Relatedly, I often feel like I’m interfacing with a process that responded to every edge case with patching. I imagine this is some of what’s happening when the poor printer has to interface with a ton of computing systems, and also why bureaucracies like the DMV seem much more convoluted than necessary. Since each time an edge case comes up the easier thing is to add another checkbox/more red tape/etc, and no one is incentivized enough to do the much harder task of refactoring all of that accretion. The legal system has a bunch of this too, indeed I just had to sign legal documents which were full of commitments to abstain from very weird actions (why on Earth would anyone do that?). But then you realize that yes, someone in fact did that exact thing, and now it has to be forever reflected there.
What this sounds like to me is a system, where all of the parts are designed cleverly with the assumption that their costs are going to be amortized, but because the current reality isn’t fitting the original assumptions, you’re hitting cache misses and full cost on every single operation
Hm. So it’s some larger problem of which the Curse of It From Bit is a subcluster, then? If I’ve understood you right, this is also something I’ve spent time thinking about by way of finding them with my face. Something like… some unfeeling machine/system/structure that fails to live up to its own spec, or which has a bad spec or no spec at all, and which makes that state of affairs your problem, you silly goose who wants to actually do things, you. There’s the flavor of that thing from Zen and the Art of Motorcycle Maintenance where there’s this tiny trivial-feeling problem that humiliates you with a combination of feeling trivially small while nonetheless demanding close attention and deep understanding by way of being a critical blocker to solving whatever problem, I think? I think that the yakshaving bit is downstream of the spec failure piece—it seems like a common failure mode of degraded systems/designs.
I definitely agree with everything that turns Bits to Its being kinda cursed.
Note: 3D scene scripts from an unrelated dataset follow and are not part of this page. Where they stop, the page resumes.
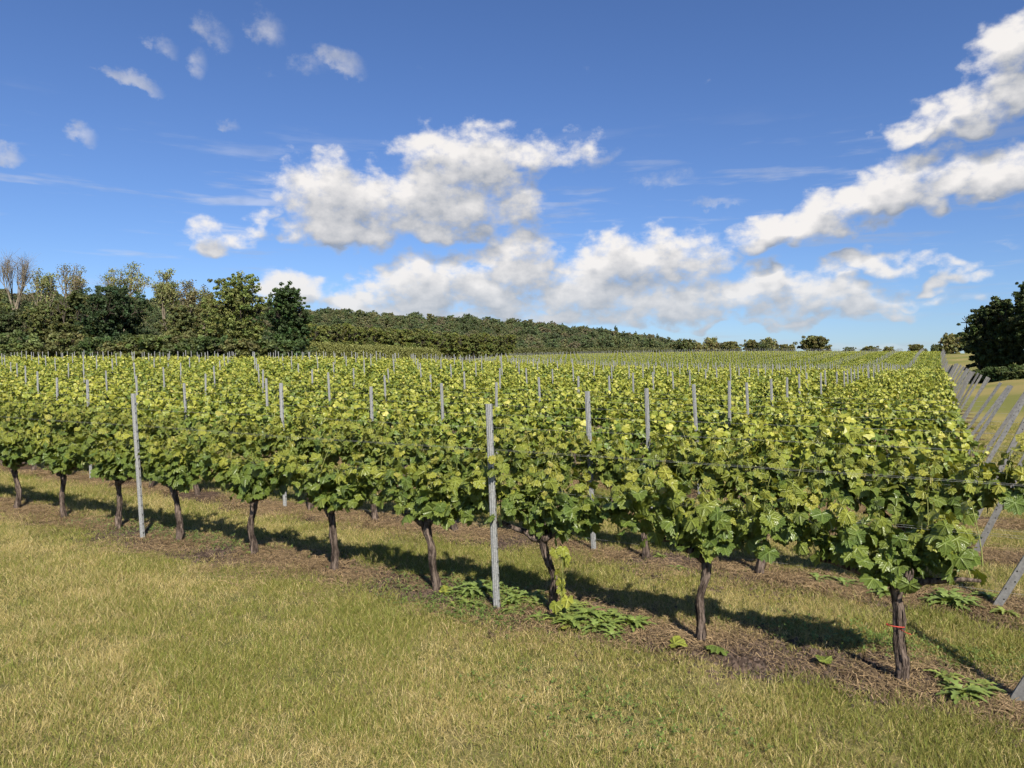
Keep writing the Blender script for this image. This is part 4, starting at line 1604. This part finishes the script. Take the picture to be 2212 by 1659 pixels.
# low clover mats
cm = MB()
rng = np.random.default_rng(66)
for (uc, vc, su, sv, cnt) in ((3.45, ROW0 + .10, .45, .20, 900), (3.2, ROW0 - .35, .35, .12, 400), (.35, ROW0 + .62, .50, .14, 800), (7.1, ROW0 + .15, .6, .15, 600), (8.6, ROW0 + .1, .6, .2, 500), (1.6, ROW0 - 1.3, .5, .2, 250)):
    for k_ in range(cnt):
        x, y = uv_xy(rng.normal(uc, su), rng.normal(vc, sv))
        z = float(height(x, y)) + rng.uniform(.015, .055)
        a_ = rng.uniform(0, 6.28)
        s_ = rng.uniform(.008, .015)
        c = np.array([.12, .175, .038]) * rng.uniform(.7, 1.4)
        tl = rng.normal(0, .35, 2)
        for q_ in range(3):
            b_ = a_ + q_ * 2.1
            o_ = np.array([math.cos(b_), math.sin(b_), tl[0] * math.cos(b_) + tl[1] * math.sin(b_)])
            sd = np.array([-math.sin(b_), math.cos(b_), 0])
            p = np.array([x, y, z])
            cm.add([p, p + o_ * s_ + sd * s_ * .6, p + o_ * s_ * 1.7, p + o_ * s_ - sd * s_ * .6], [(0, 3, 2), (0, 2, 1)], c)
tag(link('clover', cm.mesh('clover', [M_FAR])), 'low dark green clover mats beneath the front vines', 'clover', kind='stuff')

# fallen vine leaves
FL = [('wilted green vine leaf lying on the dark soil between the last two front vines', .62, ROW0 - .02, .075), ('pale curled vine leaf on the ground by the hanging sucker', 2.35, ROW0 - .30, .08),
      ('big drooping green vine leaf lying at the foot of the second front vine', 1.28, ROW0 - .12, .10), ('pale vine leaf lying left of the second front vine base', 1.55, ROW0 - .22, .085),
      ('pale yellow-green vine leaf lying at the foot of the fourth front vine', 3.62, ROW0 - .05, .085), ('vine leaf lying beside the foot of the sixth front vine', 6.15, ROW0 + .02, .08)]
for k, (lab, u, v, s) in enumerate(FL):
    x, y = uv_xy(u, v)
    o = link('fallen_leaf', LEAF_MESH[[3, 6, 1, 5, 6, 4][k], k], None, (x, y, float(height(x, y)) + .045))
    o.rotation_euler = (R([12, -15, 20, 8, 15, -10][k]), R([8, 12, -10, 14, 5, 9][k]), k * 1.4)
    o.scale = (s, s, s)
    tag(o, lab, 'leaf')
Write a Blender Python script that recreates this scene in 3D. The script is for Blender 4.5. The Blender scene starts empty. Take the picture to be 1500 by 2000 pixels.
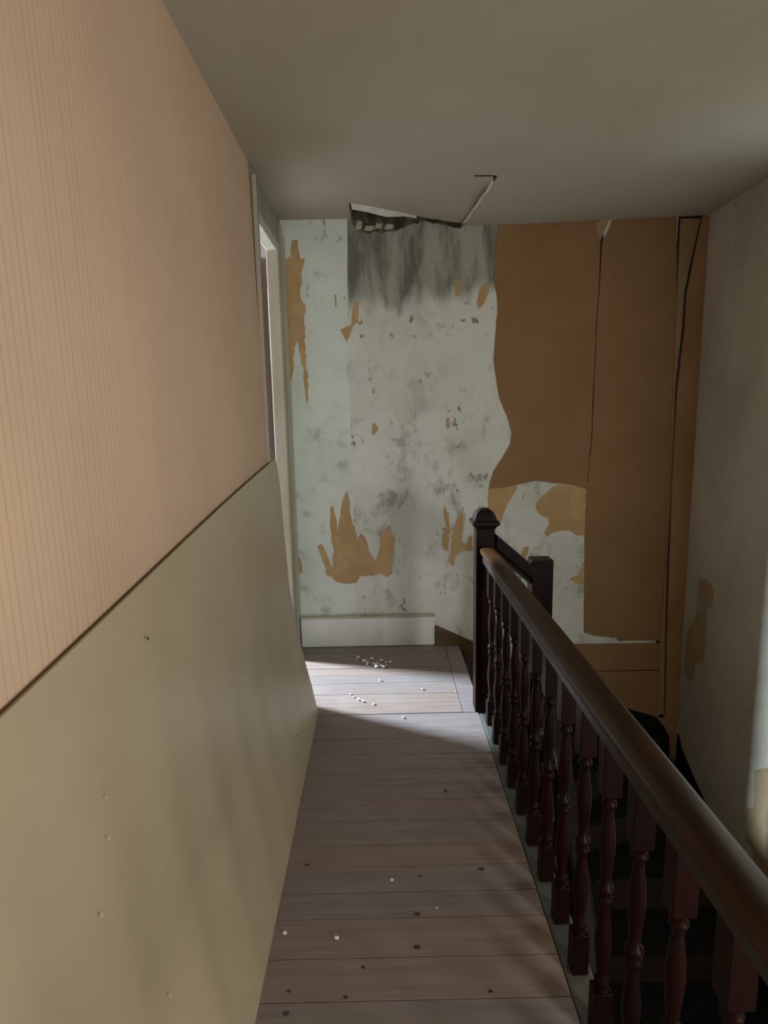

I think the natural phenomenon boundary is more general.
Here are some other examples of things which feel terrible in a qualitatively-similar way to printing:
Dealing with the Department of Motor Vehicles or similar bureaucracies.
Working on a mature and messy/poorly designed codebase.
Making a finicky machine work (regardless of whether any Bits are involved).
One piece of what makes these feel similar is recursion—I go on a subquest to solve one subproblem, and that triggers a subsubquest to solve a subsubproblem, etc. One thing I notice about the examples is that the problems maybe typically have to do with assumptions at interfaces—e.g. the printer being out of paper isn’t really about “Bits to Its”, it’s about a finicky machine having been designed with some assumptions about its working environment and those assumptions not always being satisfied.
Partial themes:
Anyone who knows enough to even begin to think about doing anything about it, knows enough to not have the problem.
Making it just work is actually a hard problem. Codebases naturally get messy when big, and are born with ontology skew to the eventual ontology. Machines have to be operated with a conscious touch, and therefore the human has to interface with them.
Legacy systems, especially multiple. E.g. your poor printer is supposed to interface with a huge range of computing systems / your poor computing system is supposed to interface with a huge range of printers.
Sure someone could put a ton of effort into making the last mile smoother, but who’s incentivized to do that? The printer does the hard part of printing, what more do you want.
Relatedly, I often feel like I’m interfacing with a process that responded to every edge case with patching. I imagine this is some of what’s happening when the poor printer has to interface with a ton of computing systems, and also why bureaucracies like the DMV seem much more convoluted than necessary. Since each time an edge case comes up the easier thing is to add another checkbox/more red tape/etc, and no one is incentivized enough to do the much harder task of refactoring all of that accretion. The legal system has a bunch of this too, indeed I just had to sign legal documents which were full of commitments to abstain from very weird actions (why on Earth would anyone do that?). But then you realize that yes, someone in fact did that exact thing, and now it has to be forever reflected there.
What this sounds like to me is a system, where all of the parts are designed cleverly with the assumption that their costs are going to be amortized, but because the current reality isn’t fitting the original assumptions, you’re hitting cache misses and full cost on every single operation
Hm. So it’s some larger problem of which the Curse of It From Bit is a subcluster, then? If I’ve understood you right, this is also something I’ve spent time thinking about
by way of finding them with my face. Something like… some unfeeling machine/system/structure that fails to live up to its own spec, or which has a bad spec or no spec at all, and which makes that state of affairs your problem, you silly goose who wants to actually do things, you. There’s the flavor of that thing from Zen and the Art of Motorcycle Maintenance where there’s this tiny trivial-feeling problem that humiliates you with a combination of feeling trivially small while nonetheless demanding close attention and deep understanding by way of being a critical blocker to solving whatever problem, I think? I think that the yakshaving bit is downstream of the spec failure piece—it seems like a common failure mode of degraded systems/designs.